Wednesday, March 31, 2010

Imperial History of the Middle East

God, I love this video:

Hat Tip: William Jacobson, who links to Isreally Cool: "See if you can spot when a palestinian state existed."

Get the link code at
Maps of War.

RELATED: See David Phillips, "The Illegal-Settlements Myth":
The conviction that Jewish settlements in the West Bank are illegal is now so commonly accepted, it hardly seems as though the matter is even open for discussion. But it is. Decades of argument about the issue have obscured the complex nature of the specific legal question about which a supposedly overwhelming verdict of guilty has been rendered against settlement policy. There can be no doubt that this avalanche of negative opinion has been deeply influenced by the settlements’ unpopularity around the world and even within Israel itself. Yet, while one may debate the wisdom of Israeli settlements, the idea that they are imprudent is quite different from branding them as illegal. Indeed, the analysis underlying the conclusion that the settlements violate international law depends entirely on an acceptance of the Palestinian narrative that the West Bank is “Arab” land. Followed to its logical conclusion—as some have done—this narrative precludes the legitimacy of Israel itself.
BONUS: Melanie Phillips, "Israel as Czechoslovakia."

1 comments:

Rusty Walker said...

In recent history Israel has been taking the restrained road in order to keep the U. S. as an ally. All the Arab countries take this as weakness.

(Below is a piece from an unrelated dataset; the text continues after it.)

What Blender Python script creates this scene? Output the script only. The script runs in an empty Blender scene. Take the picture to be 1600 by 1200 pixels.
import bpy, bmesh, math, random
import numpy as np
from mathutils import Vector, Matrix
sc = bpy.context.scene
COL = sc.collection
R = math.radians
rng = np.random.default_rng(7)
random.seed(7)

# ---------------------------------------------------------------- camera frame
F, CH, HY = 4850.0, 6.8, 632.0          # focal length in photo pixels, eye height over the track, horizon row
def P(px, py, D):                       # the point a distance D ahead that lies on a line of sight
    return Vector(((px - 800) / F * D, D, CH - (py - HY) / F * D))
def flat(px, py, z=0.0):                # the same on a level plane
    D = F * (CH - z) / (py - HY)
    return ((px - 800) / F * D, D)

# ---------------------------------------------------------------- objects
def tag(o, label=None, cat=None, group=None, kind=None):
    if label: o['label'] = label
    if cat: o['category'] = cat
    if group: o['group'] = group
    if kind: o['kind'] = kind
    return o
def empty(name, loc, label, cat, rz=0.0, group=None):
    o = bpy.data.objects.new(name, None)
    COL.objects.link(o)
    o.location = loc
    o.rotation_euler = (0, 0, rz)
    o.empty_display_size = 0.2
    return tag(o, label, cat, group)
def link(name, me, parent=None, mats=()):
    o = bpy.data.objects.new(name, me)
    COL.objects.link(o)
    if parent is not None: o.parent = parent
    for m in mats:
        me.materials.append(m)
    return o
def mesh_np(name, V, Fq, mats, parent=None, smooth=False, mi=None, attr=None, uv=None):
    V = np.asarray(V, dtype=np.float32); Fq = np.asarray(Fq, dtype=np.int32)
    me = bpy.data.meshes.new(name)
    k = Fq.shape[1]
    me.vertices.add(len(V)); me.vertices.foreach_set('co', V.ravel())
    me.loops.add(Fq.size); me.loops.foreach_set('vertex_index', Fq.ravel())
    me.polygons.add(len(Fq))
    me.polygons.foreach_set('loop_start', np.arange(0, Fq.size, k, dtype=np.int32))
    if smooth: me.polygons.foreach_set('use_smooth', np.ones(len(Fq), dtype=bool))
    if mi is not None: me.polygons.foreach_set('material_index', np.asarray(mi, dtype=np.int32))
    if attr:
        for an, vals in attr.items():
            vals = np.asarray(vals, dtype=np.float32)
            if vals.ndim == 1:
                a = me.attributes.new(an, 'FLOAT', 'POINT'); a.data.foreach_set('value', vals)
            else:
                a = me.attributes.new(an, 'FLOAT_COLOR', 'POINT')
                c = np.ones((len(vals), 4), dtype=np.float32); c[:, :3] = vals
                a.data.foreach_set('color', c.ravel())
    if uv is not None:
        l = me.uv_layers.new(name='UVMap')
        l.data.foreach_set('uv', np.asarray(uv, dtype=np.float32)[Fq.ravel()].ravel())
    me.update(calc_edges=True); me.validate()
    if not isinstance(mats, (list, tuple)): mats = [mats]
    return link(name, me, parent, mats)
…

Pulling out of Gaza has won them indiscriminate rockets into Israeli civilian targets, with only muffled response from Israel and the U.S.

There are many examples of Israel’s military hard line tactics 1948, 1956, 1967, 1973, 1982 and so on. They work. To give one small example of what works, around ‘53 the young Col. Ariel Sharon kept Israel’s borders peaceful by punishing ten-fold any attacks by Jordan, Syria, and Egypt. Israelis received no praise then, as now, but they had respect. Now, Israeli Jews receive no respect nor praise. Is it time for Israel to forget about U.S. support and go back to taking care of business, instead of trying to please a the global community that treats them with disdain?

These “Palestinians,” are Arabs that were given that name only after attacking Israel and then being removed from the Israeli home front, and they do not want a two state solution. They want Israel decimated.
Further, nothing is politically settled as far on the entire West Bank is concerned, and building housing for an expanding population legitimately there, Jew or Arab, takes nothing away from the “Palestinians.” Why does the White House take issue with the construction of housing for Jewish citizens within the boundaries of their own country? Ramat Shlomo, the neighborhood in question now, is not actually what Biden calls, East Jerusalem. Ramat Shlomo is actually in northern Jerusalem and home to 40,000 Jewish residents. When Jordan recently began stripping citizenship Palestinian citizens rather than erecting needed housing units for them, where was Biden and Clinton’s scorn?